Kessler purchased the car and had it delivered on a flatbed truck without seeing it first. He has repaired some mechanical issues and cleaned it, but said it was in good condition when he got it.

“For me there’s a lot of personal history. It reminds me of the early days when I was on the department,” Kessler said. “I also think it’s an important piece of department history and I thought it was important to preserve that.”

Kessler purchased the car in November 2017 and the Churubusco Charity Car Show Saturday was the first time it was on display for the public. He plans to participate in several more.
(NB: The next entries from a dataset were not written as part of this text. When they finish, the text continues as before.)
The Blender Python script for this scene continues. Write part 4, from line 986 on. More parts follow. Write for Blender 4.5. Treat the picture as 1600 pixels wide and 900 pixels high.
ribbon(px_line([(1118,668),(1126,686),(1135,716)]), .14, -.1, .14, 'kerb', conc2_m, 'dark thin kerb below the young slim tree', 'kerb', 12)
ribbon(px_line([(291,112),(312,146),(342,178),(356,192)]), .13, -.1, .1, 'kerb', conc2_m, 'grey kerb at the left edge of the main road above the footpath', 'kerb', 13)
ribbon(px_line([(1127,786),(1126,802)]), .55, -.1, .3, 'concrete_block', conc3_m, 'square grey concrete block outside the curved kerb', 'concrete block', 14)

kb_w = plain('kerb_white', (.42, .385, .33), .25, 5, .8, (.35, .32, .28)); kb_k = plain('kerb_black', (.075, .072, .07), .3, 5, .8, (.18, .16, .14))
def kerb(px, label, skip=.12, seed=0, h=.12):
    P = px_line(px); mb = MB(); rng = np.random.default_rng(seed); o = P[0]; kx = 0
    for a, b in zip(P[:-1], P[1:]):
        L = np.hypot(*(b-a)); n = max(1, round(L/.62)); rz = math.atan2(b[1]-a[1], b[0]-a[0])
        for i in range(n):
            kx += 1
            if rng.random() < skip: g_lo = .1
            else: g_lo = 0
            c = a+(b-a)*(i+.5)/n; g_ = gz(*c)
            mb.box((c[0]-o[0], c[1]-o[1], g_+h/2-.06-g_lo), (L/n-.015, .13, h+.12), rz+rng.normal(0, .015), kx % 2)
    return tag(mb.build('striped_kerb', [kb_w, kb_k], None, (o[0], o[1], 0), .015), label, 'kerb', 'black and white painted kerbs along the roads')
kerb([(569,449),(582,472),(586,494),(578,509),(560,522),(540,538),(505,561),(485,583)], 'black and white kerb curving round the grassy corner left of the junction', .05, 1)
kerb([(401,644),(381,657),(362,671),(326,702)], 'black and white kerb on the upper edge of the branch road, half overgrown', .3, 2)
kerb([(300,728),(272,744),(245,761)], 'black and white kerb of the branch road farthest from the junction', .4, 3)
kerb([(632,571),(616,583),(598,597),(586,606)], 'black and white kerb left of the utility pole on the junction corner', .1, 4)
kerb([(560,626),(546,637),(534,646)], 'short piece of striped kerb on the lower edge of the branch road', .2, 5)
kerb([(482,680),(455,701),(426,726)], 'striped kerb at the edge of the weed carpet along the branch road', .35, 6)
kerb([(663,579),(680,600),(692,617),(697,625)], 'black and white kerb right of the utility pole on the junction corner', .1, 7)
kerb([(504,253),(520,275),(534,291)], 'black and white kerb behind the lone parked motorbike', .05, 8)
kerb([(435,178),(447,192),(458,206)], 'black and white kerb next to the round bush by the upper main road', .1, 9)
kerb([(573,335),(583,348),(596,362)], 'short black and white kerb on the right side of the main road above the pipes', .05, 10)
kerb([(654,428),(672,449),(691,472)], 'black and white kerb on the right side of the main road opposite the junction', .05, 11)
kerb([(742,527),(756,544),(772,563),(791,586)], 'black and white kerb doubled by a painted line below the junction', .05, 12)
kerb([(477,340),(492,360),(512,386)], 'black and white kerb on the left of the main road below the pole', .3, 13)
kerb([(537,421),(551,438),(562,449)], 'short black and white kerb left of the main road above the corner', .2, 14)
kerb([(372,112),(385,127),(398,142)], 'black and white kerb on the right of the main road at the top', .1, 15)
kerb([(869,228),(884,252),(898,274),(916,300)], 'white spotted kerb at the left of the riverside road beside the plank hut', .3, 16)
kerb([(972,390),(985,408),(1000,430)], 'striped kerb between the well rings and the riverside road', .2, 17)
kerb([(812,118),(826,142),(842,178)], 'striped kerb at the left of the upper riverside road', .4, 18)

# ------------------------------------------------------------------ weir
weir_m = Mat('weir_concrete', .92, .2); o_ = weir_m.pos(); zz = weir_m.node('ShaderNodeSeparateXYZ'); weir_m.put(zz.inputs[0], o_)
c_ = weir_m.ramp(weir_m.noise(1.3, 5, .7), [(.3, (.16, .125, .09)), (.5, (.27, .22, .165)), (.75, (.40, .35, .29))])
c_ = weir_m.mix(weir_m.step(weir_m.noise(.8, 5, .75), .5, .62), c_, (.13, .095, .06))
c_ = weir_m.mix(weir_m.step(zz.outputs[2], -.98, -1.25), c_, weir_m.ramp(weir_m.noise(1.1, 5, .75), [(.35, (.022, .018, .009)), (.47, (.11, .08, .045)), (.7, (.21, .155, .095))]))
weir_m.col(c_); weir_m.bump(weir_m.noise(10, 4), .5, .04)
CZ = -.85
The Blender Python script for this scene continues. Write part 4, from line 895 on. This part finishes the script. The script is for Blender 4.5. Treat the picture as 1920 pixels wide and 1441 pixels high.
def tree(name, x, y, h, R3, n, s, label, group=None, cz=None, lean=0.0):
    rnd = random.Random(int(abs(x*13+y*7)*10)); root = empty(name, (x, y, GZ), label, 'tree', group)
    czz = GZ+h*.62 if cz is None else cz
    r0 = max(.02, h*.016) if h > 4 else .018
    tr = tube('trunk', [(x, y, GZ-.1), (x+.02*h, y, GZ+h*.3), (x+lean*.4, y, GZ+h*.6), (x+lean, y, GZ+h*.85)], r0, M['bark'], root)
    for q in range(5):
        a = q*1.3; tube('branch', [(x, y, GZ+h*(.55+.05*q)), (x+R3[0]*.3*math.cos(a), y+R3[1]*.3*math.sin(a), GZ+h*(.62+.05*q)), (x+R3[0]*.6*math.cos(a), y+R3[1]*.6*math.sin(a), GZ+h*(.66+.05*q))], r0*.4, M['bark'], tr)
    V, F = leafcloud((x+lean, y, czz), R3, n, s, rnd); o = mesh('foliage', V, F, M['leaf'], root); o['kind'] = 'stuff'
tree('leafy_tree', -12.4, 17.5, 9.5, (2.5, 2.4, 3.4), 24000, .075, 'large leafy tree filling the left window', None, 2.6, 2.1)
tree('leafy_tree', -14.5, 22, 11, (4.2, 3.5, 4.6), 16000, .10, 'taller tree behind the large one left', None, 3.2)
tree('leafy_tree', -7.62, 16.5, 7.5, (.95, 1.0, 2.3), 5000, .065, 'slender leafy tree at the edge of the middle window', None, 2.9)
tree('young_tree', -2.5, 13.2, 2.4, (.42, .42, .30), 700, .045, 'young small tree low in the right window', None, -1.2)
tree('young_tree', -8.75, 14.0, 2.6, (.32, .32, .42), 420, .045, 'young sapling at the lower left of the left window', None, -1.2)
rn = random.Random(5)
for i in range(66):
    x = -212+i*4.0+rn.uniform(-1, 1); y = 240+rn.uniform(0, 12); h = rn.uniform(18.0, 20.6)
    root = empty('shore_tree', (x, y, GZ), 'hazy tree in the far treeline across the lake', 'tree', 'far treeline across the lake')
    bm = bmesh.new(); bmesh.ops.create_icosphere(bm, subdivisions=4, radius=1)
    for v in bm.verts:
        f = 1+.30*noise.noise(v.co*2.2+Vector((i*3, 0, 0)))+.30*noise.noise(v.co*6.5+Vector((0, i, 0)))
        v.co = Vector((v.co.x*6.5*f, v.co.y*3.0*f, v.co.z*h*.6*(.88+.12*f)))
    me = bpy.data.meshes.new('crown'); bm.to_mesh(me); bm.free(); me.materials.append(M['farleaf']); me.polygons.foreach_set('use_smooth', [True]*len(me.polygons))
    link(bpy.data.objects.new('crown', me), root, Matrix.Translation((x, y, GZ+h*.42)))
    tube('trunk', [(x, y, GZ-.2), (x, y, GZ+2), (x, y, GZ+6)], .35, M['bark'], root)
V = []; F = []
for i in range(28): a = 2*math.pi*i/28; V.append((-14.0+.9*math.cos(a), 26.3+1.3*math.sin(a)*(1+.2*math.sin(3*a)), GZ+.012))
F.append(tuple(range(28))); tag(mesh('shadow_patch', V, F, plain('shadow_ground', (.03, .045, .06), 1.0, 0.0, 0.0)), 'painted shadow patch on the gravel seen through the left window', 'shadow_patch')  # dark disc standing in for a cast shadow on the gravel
A pair of handcuffs hang on the handle of the spotlight and there’s a police radio and radar detector mounted on the inside, just as if it were in service in the 1970s.

The Indiana State Police bought about 1,000 of the 1971 Mercurys for patrolling the highways. It is believed to be the only surviving vehicle from 1968, 1969, 1971, 1972, 1973 and 1974. When it was in service, it was capable of speeds up to 140 miles per hour, “much to the dismay of some muscle car owners who made the mistake of choosing the interstate to try to outrun the ‘Mighty Mercs,’” reads a sign Kessler posted with the car.

Kessler has permission from the Indiana State Police superintendent to drive the vehicle on the road.

Interested in the history of the Indiana State Police? The free Indiana State Police Museum in Indianapolis has several old squad cars and equipment dating back as far as 1933.